Workplace pensions: An important workplace benefit

Despite the statistics above showing a lack of pension understanding, evidence suggests that workplace pensions are still seen as a significant workplace benefit. 60% of employees would engage more with their pension if it was easier to check in on savings and adjust their contributions. 48% of employees consider their workplace pension to be a significant workplace benefit and 55% want their employer to do more to improve engagement with their workplace pension scheme. This demonstrates the clear desire amongst employees to improve their pension knowledge and shows the important role of employers in changing the narrative around workplace pensions. Mintago’s platform makes it easy for employees to check their pension savings and adjust their contributions, therefore directly encouraging them to take more control. Employers can promote resources that explain how workplace pension schemes operate and why they are important. 

Employer attitudes towards workplace pension schemes

Mintago’s research shows that the majority of UK businesses are failing to offer employees adequate workplace pension support. One of the issues is the lack of discussion instigated by employers in the workplace. 60% of decision-makers do not think that their organisation provides adequate support to help employees better understand their workplace pension scheme. 36% of UK managers said that their business uses auto-enrollment without providing any further pension guidance to employees. Employees may find themselves being automatically included in their workplace pension scheme without understanding how much they are contributing and how this will affect their retirement outlook. This is concerning because some employees may not be contributing enough to their pension to achieve their retirement goals. If this is not rectified quickly, they may find that they are too close to retirement to make any positive changes. 48% of UK managers claim that there is little internal discussion of employee pensions or the scheme that the business offers. This could mislead employees into thinking that their pension situations are a taboo topic that should not be discussed. Instead, employers should be transparent with employees to ensure that they are fully aware of their pension and the scheme that is offered to them. 

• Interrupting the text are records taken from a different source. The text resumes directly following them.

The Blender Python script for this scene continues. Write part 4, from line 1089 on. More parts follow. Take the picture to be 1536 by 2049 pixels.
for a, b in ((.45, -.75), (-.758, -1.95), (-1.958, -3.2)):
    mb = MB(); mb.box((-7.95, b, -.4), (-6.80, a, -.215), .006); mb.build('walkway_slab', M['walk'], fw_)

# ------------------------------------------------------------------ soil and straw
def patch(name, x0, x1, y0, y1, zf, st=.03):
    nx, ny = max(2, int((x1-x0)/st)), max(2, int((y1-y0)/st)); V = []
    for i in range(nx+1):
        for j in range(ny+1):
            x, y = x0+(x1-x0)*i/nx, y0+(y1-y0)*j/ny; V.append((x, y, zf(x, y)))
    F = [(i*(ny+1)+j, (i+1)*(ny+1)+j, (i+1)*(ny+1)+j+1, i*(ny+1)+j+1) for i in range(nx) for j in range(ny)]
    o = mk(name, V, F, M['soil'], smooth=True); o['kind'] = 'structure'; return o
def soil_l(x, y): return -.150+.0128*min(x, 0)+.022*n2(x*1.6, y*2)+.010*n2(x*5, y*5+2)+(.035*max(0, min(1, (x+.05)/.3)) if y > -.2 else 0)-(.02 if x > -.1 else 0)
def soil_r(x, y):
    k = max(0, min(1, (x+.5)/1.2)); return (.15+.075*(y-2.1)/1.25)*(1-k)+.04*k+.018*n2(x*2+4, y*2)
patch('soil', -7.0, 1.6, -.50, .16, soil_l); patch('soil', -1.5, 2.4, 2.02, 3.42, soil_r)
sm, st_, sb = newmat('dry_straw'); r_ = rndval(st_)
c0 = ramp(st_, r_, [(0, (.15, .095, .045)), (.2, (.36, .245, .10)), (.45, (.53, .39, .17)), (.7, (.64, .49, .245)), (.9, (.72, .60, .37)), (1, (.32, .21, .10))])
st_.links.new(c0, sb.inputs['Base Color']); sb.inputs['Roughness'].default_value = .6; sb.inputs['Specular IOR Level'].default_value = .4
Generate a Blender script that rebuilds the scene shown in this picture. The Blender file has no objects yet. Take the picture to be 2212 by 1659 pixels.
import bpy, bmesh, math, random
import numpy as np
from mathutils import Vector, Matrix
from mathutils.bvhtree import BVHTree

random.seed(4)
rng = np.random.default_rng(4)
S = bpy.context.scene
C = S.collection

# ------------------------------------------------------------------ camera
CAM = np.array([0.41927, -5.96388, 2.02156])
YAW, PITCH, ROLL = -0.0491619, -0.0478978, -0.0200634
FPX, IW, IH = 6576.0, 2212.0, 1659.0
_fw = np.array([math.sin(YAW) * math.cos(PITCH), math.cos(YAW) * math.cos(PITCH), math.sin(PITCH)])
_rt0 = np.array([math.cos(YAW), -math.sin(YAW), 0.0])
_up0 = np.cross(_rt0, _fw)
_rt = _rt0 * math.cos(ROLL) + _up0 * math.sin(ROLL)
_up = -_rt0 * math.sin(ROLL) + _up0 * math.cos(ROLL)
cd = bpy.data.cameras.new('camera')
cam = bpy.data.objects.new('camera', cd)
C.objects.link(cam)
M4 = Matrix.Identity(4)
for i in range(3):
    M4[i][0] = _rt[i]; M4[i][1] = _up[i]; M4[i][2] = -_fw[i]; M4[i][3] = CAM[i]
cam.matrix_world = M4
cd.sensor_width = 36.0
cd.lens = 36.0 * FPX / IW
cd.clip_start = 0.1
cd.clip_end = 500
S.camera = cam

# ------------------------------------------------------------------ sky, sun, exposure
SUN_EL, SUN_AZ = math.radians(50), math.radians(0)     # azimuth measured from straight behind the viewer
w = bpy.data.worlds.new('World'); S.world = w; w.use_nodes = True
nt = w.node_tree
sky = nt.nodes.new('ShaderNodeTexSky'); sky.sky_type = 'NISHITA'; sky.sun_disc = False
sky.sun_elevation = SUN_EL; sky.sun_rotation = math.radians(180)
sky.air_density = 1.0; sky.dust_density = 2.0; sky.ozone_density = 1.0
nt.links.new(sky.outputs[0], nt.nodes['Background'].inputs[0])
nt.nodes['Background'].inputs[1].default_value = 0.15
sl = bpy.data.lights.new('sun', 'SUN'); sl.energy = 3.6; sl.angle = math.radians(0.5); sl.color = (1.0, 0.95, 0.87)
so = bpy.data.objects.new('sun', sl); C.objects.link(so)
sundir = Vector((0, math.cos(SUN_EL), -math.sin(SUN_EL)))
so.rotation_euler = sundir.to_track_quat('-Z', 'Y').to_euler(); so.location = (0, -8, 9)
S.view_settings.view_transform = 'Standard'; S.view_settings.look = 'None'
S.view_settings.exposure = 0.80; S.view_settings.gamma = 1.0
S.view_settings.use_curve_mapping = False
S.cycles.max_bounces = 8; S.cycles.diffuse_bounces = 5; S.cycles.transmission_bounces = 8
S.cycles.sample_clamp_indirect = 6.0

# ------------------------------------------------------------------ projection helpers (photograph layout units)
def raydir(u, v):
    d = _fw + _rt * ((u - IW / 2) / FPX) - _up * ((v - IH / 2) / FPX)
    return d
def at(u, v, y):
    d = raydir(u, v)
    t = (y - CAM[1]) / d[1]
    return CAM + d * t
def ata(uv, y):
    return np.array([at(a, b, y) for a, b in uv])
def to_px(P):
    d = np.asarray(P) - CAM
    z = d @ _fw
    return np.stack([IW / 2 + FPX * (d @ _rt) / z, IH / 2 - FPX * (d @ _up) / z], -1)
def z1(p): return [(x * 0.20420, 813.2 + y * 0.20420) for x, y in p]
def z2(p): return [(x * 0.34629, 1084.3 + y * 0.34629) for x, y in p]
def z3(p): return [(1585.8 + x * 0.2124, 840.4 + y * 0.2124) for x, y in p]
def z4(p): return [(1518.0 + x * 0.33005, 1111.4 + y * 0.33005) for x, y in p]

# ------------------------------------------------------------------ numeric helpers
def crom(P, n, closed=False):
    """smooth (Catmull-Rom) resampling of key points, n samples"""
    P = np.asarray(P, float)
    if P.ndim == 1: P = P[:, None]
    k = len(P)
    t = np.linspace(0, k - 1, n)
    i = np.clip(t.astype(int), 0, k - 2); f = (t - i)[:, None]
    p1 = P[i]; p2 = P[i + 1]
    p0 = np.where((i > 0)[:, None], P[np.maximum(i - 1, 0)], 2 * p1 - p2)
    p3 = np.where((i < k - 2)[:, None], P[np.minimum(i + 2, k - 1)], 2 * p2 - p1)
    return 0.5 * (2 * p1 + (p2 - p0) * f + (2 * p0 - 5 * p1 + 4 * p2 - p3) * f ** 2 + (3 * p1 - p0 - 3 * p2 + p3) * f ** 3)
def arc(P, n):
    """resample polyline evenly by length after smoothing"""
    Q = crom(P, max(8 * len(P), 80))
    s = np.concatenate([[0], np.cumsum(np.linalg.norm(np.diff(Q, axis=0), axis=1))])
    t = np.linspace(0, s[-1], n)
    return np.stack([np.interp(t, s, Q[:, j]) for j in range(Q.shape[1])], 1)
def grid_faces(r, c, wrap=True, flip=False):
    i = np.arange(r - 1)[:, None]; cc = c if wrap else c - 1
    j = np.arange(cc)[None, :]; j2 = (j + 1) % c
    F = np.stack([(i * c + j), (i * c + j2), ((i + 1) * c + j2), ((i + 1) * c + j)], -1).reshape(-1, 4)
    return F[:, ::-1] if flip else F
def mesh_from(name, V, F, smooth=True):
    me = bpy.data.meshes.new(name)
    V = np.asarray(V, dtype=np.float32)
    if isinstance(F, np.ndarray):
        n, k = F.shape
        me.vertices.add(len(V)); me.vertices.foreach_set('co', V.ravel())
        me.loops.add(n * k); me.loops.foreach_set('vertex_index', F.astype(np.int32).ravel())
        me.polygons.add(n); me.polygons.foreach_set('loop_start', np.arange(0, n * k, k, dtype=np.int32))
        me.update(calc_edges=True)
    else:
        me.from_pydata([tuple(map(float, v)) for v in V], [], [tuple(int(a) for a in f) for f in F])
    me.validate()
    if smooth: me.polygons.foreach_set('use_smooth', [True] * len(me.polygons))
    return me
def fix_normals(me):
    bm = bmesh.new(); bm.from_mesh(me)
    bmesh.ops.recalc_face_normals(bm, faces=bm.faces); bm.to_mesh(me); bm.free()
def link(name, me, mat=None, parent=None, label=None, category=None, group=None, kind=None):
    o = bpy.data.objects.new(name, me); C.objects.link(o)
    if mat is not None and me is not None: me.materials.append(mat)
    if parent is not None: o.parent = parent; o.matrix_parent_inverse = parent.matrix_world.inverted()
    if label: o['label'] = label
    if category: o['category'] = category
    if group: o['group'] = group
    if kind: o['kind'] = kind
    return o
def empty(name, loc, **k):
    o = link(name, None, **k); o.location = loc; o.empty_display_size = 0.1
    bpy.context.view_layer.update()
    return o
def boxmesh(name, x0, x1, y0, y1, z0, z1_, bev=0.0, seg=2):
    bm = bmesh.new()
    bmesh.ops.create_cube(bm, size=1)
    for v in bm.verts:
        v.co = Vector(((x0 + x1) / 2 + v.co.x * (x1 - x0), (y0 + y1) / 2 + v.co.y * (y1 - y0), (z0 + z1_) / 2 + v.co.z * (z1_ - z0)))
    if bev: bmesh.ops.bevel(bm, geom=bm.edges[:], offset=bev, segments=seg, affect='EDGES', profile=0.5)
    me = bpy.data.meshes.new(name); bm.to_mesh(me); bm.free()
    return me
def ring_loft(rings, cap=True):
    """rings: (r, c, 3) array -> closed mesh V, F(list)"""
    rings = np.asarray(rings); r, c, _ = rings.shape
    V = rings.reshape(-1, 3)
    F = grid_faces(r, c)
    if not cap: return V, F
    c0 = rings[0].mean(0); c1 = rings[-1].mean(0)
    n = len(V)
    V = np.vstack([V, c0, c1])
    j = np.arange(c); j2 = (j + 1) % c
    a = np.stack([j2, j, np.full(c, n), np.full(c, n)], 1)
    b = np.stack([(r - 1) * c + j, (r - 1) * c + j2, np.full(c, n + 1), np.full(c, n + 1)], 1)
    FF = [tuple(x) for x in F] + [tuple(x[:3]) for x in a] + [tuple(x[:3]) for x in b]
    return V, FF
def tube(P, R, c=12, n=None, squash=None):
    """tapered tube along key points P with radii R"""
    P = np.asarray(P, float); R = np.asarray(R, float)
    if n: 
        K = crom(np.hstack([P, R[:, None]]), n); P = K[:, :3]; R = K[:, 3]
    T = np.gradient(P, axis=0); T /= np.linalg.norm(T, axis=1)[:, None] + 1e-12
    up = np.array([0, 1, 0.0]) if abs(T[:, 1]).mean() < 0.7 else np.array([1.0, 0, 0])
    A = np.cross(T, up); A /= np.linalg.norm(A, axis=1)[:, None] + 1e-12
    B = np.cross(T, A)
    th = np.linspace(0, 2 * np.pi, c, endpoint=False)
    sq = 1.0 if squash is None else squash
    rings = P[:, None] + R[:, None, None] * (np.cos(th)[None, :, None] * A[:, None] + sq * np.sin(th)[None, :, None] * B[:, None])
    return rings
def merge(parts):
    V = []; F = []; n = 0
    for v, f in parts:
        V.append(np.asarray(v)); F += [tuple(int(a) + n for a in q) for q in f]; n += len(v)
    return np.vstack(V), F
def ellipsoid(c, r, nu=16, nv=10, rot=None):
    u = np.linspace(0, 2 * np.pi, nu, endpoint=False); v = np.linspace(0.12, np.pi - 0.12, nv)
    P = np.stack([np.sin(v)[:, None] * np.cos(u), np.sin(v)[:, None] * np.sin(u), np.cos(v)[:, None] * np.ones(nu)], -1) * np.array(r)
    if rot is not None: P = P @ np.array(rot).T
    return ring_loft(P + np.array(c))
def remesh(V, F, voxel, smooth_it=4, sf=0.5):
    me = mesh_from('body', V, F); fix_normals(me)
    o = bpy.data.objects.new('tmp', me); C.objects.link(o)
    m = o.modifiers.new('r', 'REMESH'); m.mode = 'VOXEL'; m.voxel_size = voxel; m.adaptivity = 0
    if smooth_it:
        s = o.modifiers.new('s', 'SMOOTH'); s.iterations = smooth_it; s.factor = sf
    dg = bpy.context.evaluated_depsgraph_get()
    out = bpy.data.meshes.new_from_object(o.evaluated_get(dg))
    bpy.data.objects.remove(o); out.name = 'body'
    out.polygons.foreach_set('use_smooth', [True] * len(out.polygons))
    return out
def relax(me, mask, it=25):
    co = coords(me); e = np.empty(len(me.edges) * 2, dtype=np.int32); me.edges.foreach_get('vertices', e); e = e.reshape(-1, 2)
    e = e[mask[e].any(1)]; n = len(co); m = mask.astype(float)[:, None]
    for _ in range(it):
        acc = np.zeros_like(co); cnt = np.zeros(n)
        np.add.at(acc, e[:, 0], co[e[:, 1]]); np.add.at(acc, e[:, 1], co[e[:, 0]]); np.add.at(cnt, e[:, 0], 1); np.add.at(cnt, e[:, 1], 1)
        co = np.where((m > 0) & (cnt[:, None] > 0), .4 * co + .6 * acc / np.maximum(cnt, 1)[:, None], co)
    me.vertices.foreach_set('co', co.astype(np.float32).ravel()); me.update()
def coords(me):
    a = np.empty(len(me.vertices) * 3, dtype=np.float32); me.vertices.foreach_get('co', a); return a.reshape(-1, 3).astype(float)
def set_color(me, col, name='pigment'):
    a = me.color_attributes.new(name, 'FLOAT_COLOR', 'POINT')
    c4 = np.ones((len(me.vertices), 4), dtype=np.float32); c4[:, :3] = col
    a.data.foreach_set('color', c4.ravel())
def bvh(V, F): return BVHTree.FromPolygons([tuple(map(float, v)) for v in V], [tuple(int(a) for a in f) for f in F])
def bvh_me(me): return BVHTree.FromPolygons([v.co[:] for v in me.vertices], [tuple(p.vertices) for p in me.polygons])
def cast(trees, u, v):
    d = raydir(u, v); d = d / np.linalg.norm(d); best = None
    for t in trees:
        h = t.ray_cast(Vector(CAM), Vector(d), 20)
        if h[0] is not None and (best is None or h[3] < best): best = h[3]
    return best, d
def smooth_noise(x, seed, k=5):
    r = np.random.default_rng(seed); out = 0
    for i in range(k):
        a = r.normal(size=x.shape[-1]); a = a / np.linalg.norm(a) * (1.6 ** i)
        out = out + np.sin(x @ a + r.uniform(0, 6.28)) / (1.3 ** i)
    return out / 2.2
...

Although 43% of organisations regularly review their employee benefits strategy, only a small number actually listen to employees’ benefits preferences. The practice of reviewing employee benefits practices is somewhat futile if employees’ ideas are not listened to and acted upon. After all, employees are the core of any organisation. Only 35% of organisations speak with their employees to understand which benefits and perks best suit their needs. There is clearly a need for more open workplace discussions within many organisations. 28% of UK managers claim that their business prioritises other workplace benefits above pensions, revealing how more needs to be done to educate businesses on the importance of pensions when it comes to employees’ quality of life.